Task goal.
Take every line from the listing below that contains "scene".

Material.
________________

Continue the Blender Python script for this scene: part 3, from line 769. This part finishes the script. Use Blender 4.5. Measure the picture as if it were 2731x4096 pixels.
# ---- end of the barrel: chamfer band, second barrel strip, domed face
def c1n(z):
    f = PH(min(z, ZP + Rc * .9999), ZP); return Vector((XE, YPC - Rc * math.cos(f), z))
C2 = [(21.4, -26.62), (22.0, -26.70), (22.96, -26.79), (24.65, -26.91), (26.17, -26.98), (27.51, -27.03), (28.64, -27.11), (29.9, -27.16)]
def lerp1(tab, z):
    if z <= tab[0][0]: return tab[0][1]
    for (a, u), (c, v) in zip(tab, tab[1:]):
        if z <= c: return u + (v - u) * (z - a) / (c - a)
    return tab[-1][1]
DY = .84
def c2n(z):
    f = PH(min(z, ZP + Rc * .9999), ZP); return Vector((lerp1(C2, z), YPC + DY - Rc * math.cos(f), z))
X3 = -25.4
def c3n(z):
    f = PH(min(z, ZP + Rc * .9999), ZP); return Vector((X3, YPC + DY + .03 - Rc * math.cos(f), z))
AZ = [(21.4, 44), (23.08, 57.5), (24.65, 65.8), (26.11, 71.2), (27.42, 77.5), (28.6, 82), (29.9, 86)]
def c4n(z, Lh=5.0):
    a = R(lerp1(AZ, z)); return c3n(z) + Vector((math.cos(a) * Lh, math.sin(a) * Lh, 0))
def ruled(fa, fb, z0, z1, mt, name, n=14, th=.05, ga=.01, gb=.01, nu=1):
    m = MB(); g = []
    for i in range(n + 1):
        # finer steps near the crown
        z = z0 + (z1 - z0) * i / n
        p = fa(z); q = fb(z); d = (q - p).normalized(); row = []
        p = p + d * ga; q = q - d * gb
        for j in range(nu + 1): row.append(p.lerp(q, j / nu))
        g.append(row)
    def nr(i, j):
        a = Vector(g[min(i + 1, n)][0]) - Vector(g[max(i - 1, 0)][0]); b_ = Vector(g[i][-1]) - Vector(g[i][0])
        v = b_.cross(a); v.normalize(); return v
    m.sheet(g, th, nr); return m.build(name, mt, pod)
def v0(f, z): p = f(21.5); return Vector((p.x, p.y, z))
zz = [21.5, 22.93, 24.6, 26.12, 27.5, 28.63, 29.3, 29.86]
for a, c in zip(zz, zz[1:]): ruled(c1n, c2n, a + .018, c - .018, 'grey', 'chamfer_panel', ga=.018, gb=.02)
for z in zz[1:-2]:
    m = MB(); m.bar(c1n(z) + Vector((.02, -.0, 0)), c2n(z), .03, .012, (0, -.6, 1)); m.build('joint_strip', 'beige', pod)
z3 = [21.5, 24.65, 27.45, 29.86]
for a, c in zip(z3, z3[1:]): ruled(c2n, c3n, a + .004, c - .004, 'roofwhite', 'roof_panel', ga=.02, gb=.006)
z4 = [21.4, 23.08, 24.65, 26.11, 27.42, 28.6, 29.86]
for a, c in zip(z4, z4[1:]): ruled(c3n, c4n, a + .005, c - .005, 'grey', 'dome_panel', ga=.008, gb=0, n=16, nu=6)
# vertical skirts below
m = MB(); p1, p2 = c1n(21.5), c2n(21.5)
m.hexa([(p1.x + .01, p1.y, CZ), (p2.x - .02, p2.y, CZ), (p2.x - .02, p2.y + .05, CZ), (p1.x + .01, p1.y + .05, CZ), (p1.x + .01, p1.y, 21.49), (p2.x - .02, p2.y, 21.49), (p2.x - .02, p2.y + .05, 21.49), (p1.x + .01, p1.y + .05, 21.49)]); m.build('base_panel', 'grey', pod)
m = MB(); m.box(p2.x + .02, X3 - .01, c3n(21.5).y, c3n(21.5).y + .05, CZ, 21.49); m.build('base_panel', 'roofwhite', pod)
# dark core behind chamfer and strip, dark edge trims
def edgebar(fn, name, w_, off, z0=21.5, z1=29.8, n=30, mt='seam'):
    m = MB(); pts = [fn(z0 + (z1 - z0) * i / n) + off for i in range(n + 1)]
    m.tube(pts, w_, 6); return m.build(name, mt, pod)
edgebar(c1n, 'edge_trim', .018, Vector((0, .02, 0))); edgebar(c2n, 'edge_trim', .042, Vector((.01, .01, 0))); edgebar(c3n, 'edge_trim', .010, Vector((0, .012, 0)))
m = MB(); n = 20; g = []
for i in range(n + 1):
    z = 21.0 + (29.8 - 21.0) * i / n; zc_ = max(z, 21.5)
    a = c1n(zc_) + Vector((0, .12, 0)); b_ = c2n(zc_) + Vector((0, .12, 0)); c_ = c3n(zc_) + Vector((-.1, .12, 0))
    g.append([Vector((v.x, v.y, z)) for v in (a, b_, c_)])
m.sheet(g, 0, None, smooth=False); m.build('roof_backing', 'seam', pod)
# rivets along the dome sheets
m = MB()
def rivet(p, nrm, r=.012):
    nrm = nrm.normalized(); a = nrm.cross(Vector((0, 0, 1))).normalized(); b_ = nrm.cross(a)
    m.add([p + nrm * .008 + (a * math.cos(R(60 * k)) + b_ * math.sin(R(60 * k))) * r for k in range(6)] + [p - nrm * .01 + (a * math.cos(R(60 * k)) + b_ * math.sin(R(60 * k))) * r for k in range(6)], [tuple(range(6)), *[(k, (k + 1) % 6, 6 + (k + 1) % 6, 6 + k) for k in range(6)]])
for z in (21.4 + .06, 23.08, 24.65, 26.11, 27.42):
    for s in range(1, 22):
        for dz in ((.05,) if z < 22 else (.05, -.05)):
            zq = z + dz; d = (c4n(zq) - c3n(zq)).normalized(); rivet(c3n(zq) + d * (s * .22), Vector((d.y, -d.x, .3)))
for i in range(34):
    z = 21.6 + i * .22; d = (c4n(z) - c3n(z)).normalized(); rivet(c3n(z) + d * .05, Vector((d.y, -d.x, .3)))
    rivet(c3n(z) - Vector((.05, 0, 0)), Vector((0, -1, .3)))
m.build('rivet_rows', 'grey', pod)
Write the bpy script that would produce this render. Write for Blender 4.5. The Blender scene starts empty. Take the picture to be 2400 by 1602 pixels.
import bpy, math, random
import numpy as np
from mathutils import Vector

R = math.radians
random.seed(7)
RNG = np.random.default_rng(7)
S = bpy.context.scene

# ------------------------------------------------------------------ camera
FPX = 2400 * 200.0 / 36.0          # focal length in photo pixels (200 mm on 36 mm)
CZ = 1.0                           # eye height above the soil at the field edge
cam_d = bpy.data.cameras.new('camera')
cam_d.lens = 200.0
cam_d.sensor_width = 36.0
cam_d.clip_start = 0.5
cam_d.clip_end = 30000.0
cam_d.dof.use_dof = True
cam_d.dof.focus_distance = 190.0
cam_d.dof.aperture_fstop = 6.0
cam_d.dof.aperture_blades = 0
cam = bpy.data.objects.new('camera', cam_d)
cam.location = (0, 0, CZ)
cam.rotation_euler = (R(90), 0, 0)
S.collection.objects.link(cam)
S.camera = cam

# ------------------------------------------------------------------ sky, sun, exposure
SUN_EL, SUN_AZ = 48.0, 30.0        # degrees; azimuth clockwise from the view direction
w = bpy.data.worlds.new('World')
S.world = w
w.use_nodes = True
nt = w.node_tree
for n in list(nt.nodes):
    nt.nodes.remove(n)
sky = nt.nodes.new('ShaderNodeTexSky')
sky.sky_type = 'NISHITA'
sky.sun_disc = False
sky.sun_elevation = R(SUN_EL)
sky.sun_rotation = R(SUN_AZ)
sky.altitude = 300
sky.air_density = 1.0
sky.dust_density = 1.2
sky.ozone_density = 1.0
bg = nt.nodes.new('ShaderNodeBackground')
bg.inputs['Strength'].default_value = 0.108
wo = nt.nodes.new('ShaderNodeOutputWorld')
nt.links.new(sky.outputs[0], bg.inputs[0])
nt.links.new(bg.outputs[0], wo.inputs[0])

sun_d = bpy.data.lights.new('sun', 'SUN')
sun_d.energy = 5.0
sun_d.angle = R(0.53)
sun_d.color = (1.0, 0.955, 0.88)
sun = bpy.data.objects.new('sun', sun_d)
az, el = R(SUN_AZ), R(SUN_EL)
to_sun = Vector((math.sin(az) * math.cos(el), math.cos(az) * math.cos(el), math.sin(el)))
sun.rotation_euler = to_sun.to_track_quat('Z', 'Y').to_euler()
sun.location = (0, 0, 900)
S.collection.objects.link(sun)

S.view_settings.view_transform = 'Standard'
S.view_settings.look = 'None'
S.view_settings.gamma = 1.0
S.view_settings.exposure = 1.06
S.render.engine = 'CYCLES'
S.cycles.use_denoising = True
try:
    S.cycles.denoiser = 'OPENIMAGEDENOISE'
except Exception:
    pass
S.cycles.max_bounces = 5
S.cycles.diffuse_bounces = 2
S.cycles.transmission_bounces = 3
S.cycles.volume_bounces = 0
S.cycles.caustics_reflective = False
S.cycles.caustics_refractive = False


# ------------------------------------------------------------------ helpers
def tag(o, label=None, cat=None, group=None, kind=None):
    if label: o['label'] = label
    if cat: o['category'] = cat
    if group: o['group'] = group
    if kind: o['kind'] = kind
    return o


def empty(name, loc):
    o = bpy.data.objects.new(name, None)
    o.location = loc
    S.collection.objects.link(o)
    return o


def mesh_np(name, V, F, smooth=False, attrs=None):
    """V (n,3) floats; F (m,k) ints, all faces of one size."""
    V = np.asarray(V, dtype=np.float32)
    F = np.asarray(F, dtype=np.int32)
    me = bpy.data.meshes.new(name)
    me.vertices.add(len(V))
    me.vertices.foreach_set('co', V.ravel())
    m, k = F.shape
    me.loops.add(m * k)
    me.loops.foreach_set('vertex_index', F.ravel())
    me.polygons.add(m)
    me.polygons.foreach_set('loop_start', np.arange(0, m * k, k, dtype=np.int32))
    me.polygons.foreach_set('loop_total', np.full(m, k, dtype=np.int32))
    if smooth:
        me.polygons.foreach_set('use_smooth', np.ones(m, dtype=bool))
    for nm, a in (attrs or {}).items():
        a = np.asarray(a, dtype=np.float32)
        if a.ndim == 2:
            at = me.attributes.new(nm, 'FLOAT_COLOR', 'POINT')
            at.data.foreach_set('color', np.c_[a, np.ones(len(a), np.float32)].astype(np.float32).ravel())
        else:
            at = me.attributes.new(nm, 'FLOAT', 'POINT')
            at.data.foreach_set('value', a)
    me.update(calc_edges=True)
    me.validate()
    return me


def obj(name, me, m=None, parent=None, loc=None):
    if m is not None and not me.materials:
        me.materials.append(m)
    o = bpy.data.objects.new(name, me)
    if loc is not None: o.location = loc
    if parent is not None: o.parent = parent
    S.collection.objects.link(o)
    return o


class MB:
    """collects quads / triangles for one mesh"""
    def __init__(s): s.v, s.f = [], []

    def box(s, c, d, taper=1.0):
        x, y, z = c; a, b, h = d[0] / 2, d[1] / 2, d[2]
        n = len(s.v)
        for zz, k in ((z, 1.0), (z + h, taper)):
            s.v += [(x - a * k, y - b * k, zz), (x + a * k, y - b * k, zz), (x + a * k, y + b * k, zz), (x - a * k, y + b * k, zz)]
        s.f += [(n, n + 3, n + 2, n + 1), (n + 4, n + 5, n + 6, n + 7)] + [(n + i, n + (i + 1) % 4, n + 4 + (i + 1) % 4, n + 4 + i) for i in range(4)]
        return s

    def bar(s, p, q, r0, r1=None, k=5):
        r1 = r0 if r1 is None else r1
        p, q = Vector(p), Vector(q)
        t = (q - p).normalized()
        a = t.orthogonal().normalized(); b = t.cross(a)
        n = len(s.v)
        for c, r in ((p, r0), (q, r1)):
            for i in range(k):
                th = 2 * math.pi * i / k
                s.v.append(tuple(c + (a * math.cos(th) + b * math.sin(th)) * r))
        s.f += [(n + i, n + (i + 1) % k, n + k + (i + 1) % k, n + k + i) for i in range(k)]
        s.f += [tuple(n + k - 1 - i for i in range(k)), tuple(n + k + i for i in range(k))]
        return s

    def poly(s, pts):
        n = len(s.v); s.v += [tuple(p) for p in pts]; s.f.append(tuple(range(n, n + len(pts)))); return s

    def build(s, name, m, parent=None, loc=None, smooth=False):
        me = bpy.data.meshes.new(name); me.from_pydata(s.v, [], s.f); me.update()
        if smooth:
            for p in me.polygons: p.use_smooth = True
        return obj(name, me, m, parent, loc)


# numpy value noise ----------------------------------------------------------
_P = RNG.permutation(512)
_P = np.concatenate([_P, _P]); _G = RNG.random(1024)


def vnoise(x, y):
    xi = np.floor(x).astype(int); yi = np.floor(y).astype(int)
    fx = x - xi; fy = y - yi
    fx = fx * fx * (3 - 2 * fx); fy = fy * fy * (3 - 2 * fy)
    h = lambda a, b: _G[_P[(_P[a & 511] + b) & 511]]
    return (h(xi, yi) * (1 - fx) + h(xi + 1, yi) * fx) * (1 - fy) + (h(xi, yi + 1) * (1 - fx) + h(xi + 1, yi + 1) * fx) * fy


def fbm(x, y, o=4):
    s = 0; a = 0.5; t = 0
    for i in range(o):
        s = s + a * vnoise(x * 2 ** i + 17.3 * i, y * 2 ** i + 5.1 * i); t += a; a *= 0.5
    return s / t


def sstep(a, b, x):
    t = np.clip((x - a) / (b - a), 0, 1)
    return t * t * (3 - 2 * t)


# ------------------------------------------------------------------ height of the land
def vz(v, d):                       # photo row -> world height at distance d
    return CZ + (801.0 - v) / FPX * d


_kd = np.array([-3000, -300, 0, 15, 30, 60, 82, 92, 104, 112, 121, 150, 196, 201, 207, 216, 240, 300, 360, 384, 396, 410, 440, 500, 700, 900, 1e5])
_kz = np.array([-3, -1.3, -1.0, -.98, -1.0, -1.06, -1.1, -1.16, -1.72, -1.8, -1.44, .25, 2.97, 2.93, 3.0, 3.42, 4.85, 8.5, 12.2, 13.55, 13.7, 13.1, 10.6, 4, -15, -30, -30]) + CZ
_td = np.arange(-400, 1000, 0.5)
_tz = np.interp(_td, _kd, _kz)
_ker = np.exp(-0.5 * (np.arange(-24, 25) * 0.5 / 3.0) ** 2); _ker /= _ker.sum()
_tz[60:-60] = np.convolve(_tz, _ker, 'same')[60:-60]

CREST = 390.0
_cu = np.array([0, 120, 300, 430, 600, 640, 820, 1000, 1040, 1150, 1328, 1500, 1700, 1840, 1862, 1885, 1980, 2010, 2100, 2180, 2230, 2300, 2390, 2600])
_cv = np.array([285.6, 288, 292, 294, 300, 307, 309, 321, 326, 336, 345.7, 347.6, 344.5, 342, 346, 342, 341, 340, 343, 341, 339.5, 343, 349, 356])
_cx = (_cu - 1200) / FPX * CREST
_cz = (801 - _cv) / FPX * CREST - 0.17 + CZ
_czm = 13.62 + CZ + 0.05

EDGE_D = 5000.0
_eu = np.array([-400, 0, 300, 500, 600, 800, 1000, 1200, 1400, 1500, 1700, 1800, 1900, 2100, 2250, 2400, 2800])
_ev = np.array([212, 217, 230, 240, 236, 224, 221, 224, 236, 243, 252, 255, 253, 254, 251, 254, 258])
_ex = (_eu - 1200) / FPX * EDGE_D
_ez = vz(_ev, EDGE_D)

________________

Output of the task.
Continue the Blender Python script for this scene: part 3, from line 769. This part finishes the script. Use Blender 4.5. Measure the picture as if it were 2731x4096 pixels.
Write the bpy script that would produce this render. Write for Blender 4.5. The Blender scene starts empty. Take the picture to be 2400 by 1602 pixels.
S = bpy.context.scene